La sortie du film fut repoussée de Noël 1976 à l'été 1977, ce qui laisse le temps à Lucas de travailler sur plusieurs montages différents. La richesse des effets spéciaux était aussi inédite et leur création fut effectuée dans une certaine panique. Pourtant de nombreux grands noms firent leurs premières armes ici, dont Ben Burtt, devenu depuis une légende du design sonore.

Sur les conseils de Steven Spielberg, le seul ami de Lucas à croire en Star Wars du début à la fin, John Williams fut engagé pour créer la musique du film. La bande-originale mythique fut enregistrée en 12 jours avec le London Symphony Orchestra. Elle devint l'un des plus populaires du 7e art, jusqu'à être élue meilleure BO de l'histoire du cinéma par l'American Film Institute. Faites un test, écoutez la fanfare de la 20th Century Fox, vous attendrez toujours le thème de Star Wars après !

 

 

 

Lors de sa sortie, Star Wars devint un succès immédiat. Les revenus de la Fox doublèrent, passant de 37 millions de dollars à 79 millions en 1977. Le triomphe fut international, renforcé par une abondance inédite de produits dérivés. En ajustant les chiffres du box-office, Star Wars est actuellement le second plus gros succès de tous les temps aux Etats-Unis, derrière Autant en emporte le vent.

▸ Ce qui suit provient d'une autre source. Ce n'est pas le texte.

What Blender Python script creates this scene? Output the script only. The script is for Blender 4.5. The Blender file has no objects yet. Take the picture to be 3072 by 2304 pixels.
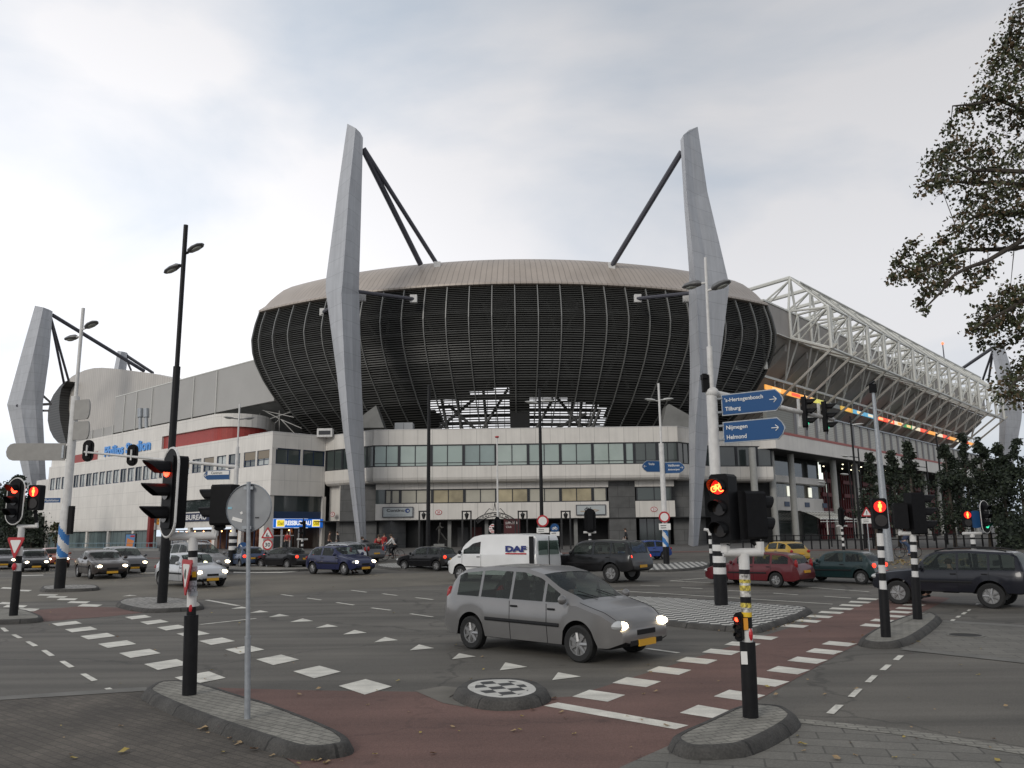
import bpy, bmesh, math, random
from mathutils import Vector as V, Matrix, Euler
R = math.radians
C = bpy.context.scene.collection
S = bpy.context.scene
# ---------------------------------------------------------------- camera, world, sun, exposure
FOC = 2430.0                      # focal length in photo pixels (3072 wide)
PIT = math.atan(443 / FOC); ROLL = -0.0122; CH = 2.2
FW = V((0, math.cos(PIT), math.sin(PIT)))
_r0 = V((1, 0, 0)); _u0 = V((0, -math.sin(PIT), math.cos(PIT)))
RT = _r0 * math.cos(ROLL) + _u0 * math.sin(ROLL)
UP = -_r0 * math.sin(ROLL) + _u0 * math.cos(ROLL)
EYE = V((0, 0, CH))
cam = bpy.data.cameras.new('camera'); cam_o = bpy.data.objects.new('camera', cam); C.objects.link(cam_o)
cam_o.matrix_world = Matrix(((RT.x, UP.x, -FW.x, 0), (RT.y, UP.y, -FW.y, 0), (RT.z, UP.z, -FW.z, CH), (0, 0, 0, 1)))
cam.sensor_width = 36; cam.lens = 36 * FOC / 3072; cam.clip_start = 0.1; cam.clip_end = 3000
S.camera = cam_o
SUN_EL, SUN_AZ = R(27), R(214)     # azimuth from +Y towards +X
w = bpy.data.worlds.new('World'); S.world = w; w.use_nodes = True
nt = w.node_tree; N = nt.nodes; L = nt.links; N.clear()
out = N.new('ShaderNodeOutputWorld'); bg = N.new('ShaderNodeBackground'); bg.inputs[1].default_value = 0.1
sky = N.new('ShaderNodeTexSky'); sky.sky_type = 'NISHITA'; sky.sun_disc = False
sky.sun_elevation = SUN_EL; sky.sun_rotation = SUN_AZ; sky.dust_density = 2.0
tc = N.new('ShaderNodeTexCoord'); mp = N.new('ShaderNodeMapping'); mp.inputs['Scale'].default_value = (1.0, 1.0, 2.2)
L.new(tc.outputs['Generated'], mp.inputs[0])
n1 = N.new('ShaderNodeTexNoise'); n1.inputs['Scale'].default_value = 1.7; n1.inputs['Detail'].default_value = 7; n1.inputs['Roughness'].default_value = .5
n1.inputs['Distortion'].default_value = .35
L.new(mp.outputs[0], n1.inputs[0])
rp = N.new('ShaderNodeValToRGB'); rp.color_ramp.elements[0].position = .40; rp.color_ramp.elements[1].position = .59
rp.color_ramp.elements[0].color = (.60, .67, .765, 1); rp.color_ramp.elements[1].color = (.90, .892, .91, 1)
L.new(n1.outputs[0], rp.inputs[0])
# cloud brightens towards the hidden sun on the left
dt = N.new('ShaderNodeVectorMath'); dt.operation = 'DOT_PRODUCT'
dt.inputs[1].default_value = (-.80, .58, .16)
L.new(tc.outputs['Generated'], dt.inputs[0])
mr = N.new('ShaderNodeMapRange'); mr.inputs[1].default_value = .35; mr.inputs[2].default_value = .95; mr.inputs[3].default_value = 9.2; mr.inputs[4].default_value = 13.6
mr.interpolation_type = 'SMOOTHSTEP'
L.new(dt.outputs['Value'], mr.inputs[0])
sx = N.new('ShaderNodeSeparateXYZ'); L.new(tc.outputs['Generated'], sx.inputs[0])
mz = N.new('ShaderNodeMapRange'); mz.inputs[1].default_value = .28; mz.inputs[2].default_value = .75; mz.inputs[3].default_value = 1.0; mz.inputs[4].default_value = .66
L.new(sx.outputs[2], mz.inputs[0]); mm = N.new('ShaderNodeMath'); mm.operation = 'MULTIPLY'; L.new(mr.outputs[0], mm.inputs[0]); L.new(mz.outputs[0], mm.inputs[1])
sc = N.new('ShaderNodeVectorMath'); sc.operation = 'SCALE'
L.new(rp.outputs[0], sc.inputs[0]); L.new(mm.outputs[0], sc.inputs['Scale'])
mx = N.new('ShaderNodeMixRGB'); mx.inputs[0].default_value = .93
L.new(sky.outputs[0], mx.inputs[1]); L.new(sc.outputs[0], mx.inputs[2])
L.new(mx.outputs[0], bg.inputs[0]); L.new(bg.outputs[0], out.inputs[0])
sl = bpy.data.lights.new('sun', 'SUN'); sl.energy = 1.15; sl.angle = R(20); sl.color = (1, .95, .88)
so = bpy.data.objects.new('sun', sl); C.objects.link(so)
sd = V((math.sin(SUN_AZ) * math.cos(SUN_EL), math.cos(SUN_AZ) * math.cos(SUN_EL), math.sin(SUN_EL)))
so.rotation_euler = sd.to_track_quat('Z', 'Y').to_euler(); so.location = (-30, -60, 40)
S.view_settings.view_transform = 'Standard'; S.view_settings.look = 'None'; S.view_settings.exposure = 0.0; S.view_settings.gamma = 1
S.cycles.max_bounces = 5; S.cycles.diffuse_bounces = 2; S.cycles.glossy_bounces = 3; S.cycles.transparent_max_bounces = 8
# ---------------------------------------------------------------- photo pixels -> places
def ray(px, py): return FW + RT * ((px - 1536) / FOC) + UP * (-(py - 1152) / FOC)
def gz(y): return min(max((y - 25) / 55, 0), 1) * .75     # the ground climbs gently towards the stadium
def atY(px, py, Y):
    d = ray(px, py); return EYE + d * (Y / d.y)
def Gk(px, py, h=.12):              # the same on top of a kerbed island
    g = G(px, py); d = ray(px, py); p = EYE + d * ((gz(g.y) + h - CH) / d.z); return V((p.x, p.y, gz(p.y) + h))
def G(px, py):
    z = 0.0
    for i in range(40):
        d = ray(px, py); p = EYE + d * ((z - CH) / d.z); z = .5 * z + .5 * gz(p.y)
    return V((p.x, p.y, gz(p.y)))
class Fr:                           # a vertical facade plane: t along it, z up, o outwards
    def __init__(s, p0, d, n): s.p0, s.d, s.n = V((p0[0], p0[1], 0)), V((d[0], d[1], 0)).normalized(), V((n[0], n[1], 0)).normalized()
    def pt(s, t, z, o=0): return s.p0 + s.d * t + s.n * o + V((0, 0, z))
    def px(s, px, py, o=0):
        d = ray(px, py); q = s.p0 + s.n * o; p = EYE + d * ((q - EYE).dot(s.n) / d.dot(s.n)); return (p - q).dot(s.d), p.z
# ---------------------------------------------------------------- materials
MC = {}
def node(t, ty, **k):
    n = t.nodes.new(ty)
    for a, b in k.items(): setattr(n, a, b)
    return n
def mat(name, col, rough=.6, metal=0, noise=0, nscale=4, bump=0, bscale=60, spec=.5, emit=0, coat=0, uv=None, joint=None, fine=0):
    if name in MC: return MC[name]
    m = bpy.data.materials.new(name); m.use_nodes = True; t = m.node_tree; b = t.nodes['Principled BSDF']
    b.inputs['Base Color'].default_value = (*col, 1); b.inputs['Roughness'].default_value = rough; b.inputs['Metallic'].default_value = metal
    b.inputs['Specular IOR Level'].default_value = spec; b.inputs['Coat Weight'].default_value = coat; b.inputs['Coat Roughness'].default_value = .05
    if emit: b.inputs['Emission Color'].default_value = (*col, 1); b.inputs['Emission Strength'].default_value = emit
    tc = t.nodes.new('ShaderNodeTexCoord'); src = None
    if noise:
        n = t.nodes.new('ShaderNodeTexNoise'); n.inputs['Scale'].default_value = nscale; n.inputs['Detail'].default_value = 6
        t.links.new(tc.outputs['Object'], n.inputs[0])
        r = t.nodes.new('ShaderNodeMapRange'); r.inputs[1].default_value = .3; r.inputs[2].default_value = .7; r.inputs[3].default_value = 1 - noise; r.inputs[4].default_value = 1 + noise
        t.links.new(n.outputs[0], r.inputs[0]); src = r.outputs[0]
        if fine:
            n2 = t.nodes.new('ShaderNodeTexNoise'); n2.inputs['Scale'].default_value = bscale; n2.inputs['Detail'].default_value = 2
            t.links.new(tc.outputs['Object'], n2.inputs[0])
            r2 = t.nodes.new('ShaderNodeMapRange'); r2.inputs[1].default_value = .3; r2.inputs[2].default_value = .7; r2.inputs[3].default_value = 1 - fine; r2.inputs[4].default_value = 1 + fine
            t.links.new(n2.outputs[0], r2.inputs[0]); mm = node(t, 'ShaderNodeMath', operation='MULTIPLY')
            t.links.new(src, mm.inputs[0]); t.links.new(r2.outputs[0], mm.inputs[1]); src = mm.outputs[0]
    if joint:                       # panel or paver joints: (width, height, line width, line colour factor, row offset)
        br = t.nodes.new('ShaderNodeTexBrick'); br.offset = joint[4]; br.inputs['Scale'].default_value = 1
        br.inputs['Brick Width'].default_value = joint[0]; br.inputs['Row Height'].default_value = joint[1]; br.inputs['Mortar Size'].default_value = joint[2]
        br.inputs['Mortar Smooth'].default_value = .3
        vr = joint[5] if len(joint) > 5 else .04
        br.inputs['Color1'].default_value = (1 - vr,) * 3 + (1,); br.inputs['Color2'].default_value = (1 + vr,) * 3 + (1,); br.inputs['Mortar'].default_value = (joint[3],) * 3 + (1,)
        t.links.new(tc.outputs['UV'], br.inputs[0])
        if src:
            mm = node(t, 'ShaderNodeVectorMath', operation='SCALE'); t.links.new(br.outputs[0], mm.inputs[0]); t.links.new(src, mm.inputs['Scale']); src = mm.outputs[0]
        else: src = br.outputs[0]
    if src is not None:
        mu = node(t, 'ShaderNodeVectorMath', operation='MULTIPLY'); mu.inputs[0].default_value = col
        t.links.new(src, mu.inputs[1]); t.links.new(mu.outputs[0], b.inputs['Base Color'])
    if bump:
        n = t.nodes.new('ShaderNodeTexNoise'); n.inputs['Scale'].default_value = bscale; n.inputs['Detail'].default_value = 3
        t.links.new(tc.outputs['Object'], n.inputs[0]); bp = t.nodes.new('ShaderNodeBump'); bp.inputs['Strength'].default_value = bump; bp.inputs['Distance'].default_value = .02
        t.links.new(n.outputs[0], bp.inputs['Height']); t.links.new(bp.outputs[0], b.inputs['Normal'])
    MC[name] = m; return m
def checker(name, c1, c2, s, noise=.15):
    if name in MC: return MC[name]
    m = mat(name, (.5, .5, .5), .8); t = m.node_tree; tc = t.nodes.new('ShaderNodeTexCoord'); ck = t.nodes.new('ShaderNodeTexChecker')
    ck.inputs['Scale'].default_value = s; ck.inputs[1].default_value = (*c1, 1); ck.inputs[2].default_value = (*c2, 1)
    n = t.nodes.new('ShaderNodeTexNoise'); n.inputs['Scale'].default_value = 9; t.links.new(tc.outputs['UV'], n.inputs[0])
    r = t.nodes.new('ShaderNodeMapRange'); r.inputs[3].default_value = 1 - noise; r.inputs[4].default_value = 1 + noise; t.links.new(n.outputs[0], r.inputs[0])
    mu = node(t, 'ShaderNodeVectorMath', operation='SCALE'); t.links.new(tc.outputs['UV'], ck.inputs[0]); t.links.new(ck.outputs[0], mu.inputs[0]); t.links.new(r.outputs[0], mu.inputs['Scale'])
    t.links.new(mu.outputs[0], t.nodes['Principled BSDF'].inputs['Base Color']); return m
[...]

Le film fut d'abord présenté sous le nom de La Guerre des étoiles, sans sous-titre. Ce n'est qu'après la sortie de L'Empire contre-attaque que les nouvelles versions virent l'apparition de la précision « Episode IV, Un nouvel espoir ». En 1997, Lucas proposa une « édition spéciale » du film, ajoutant une scène avec Jabba The Hutt et Han Solo, modernisant les effets spéciaux et altérant ici et là l'expérience d'origine. La modification la plus polémique demeurant le fait que c'est Greedo qui tire en premier lors de sa confrontation avec Han, alors que dans la version d'origine, c'est l'inverse, rendant le personnage plus ambigu.

 

 

 

Le culte débuta immédiatement, vampirisant à toute vitesse la secte des adorateurs de Star Trek et faisant entrer définitivement le cinéma dans une nouvelle ère : celle des blockbusters. Impardonnable pour certains, George Lucas s'enferma dans sa tour d'ivoire, donnant toutes les apparences de capitaliser de manière fort cynique sur sa franchise. Le rôle du méchant lui allait comme un gant et jusqu'à aujourd'hui, tout ce qui va mal dans le cinéma Hollywoodien semble lui être imputé (alors que c'est Spielberg tout seul comme un grand qui produit les Transformers).

Le culte délirant des fans, la polémique entourant la seconde trilogie et les innombrables thèses et antithèses qui ont succédé à La Guerre des étoiles ont profondément modifié notre perception du film. Pourtant, et c'est sans doute là le propre des classiques, il est possible de faire abstraction de tous les a priori et de toutes les critiques pour replonger dans ce qui demeure le mythique (et réussi ?) des space operas de l'histoire du cinéma.

 

 

 

Il y a un avant et un après Star Wars, la façon de concevoir des films à Hollywood ne fut plus jamais la même. Cela annonçait aussi la fin du règne des « auteurs » durant les années 70 et le début de l'hégémonie du cinéma de divertissement, qui dure encore aujourd'hui. Avec sa mythologie inoubliable, ses personnages tous brillamment développés et attachants, son sens du rythme et de l'imaginaire, La Guerre des étoiles s'impose comme l'une des œuvres les plus marquantes du 7e art.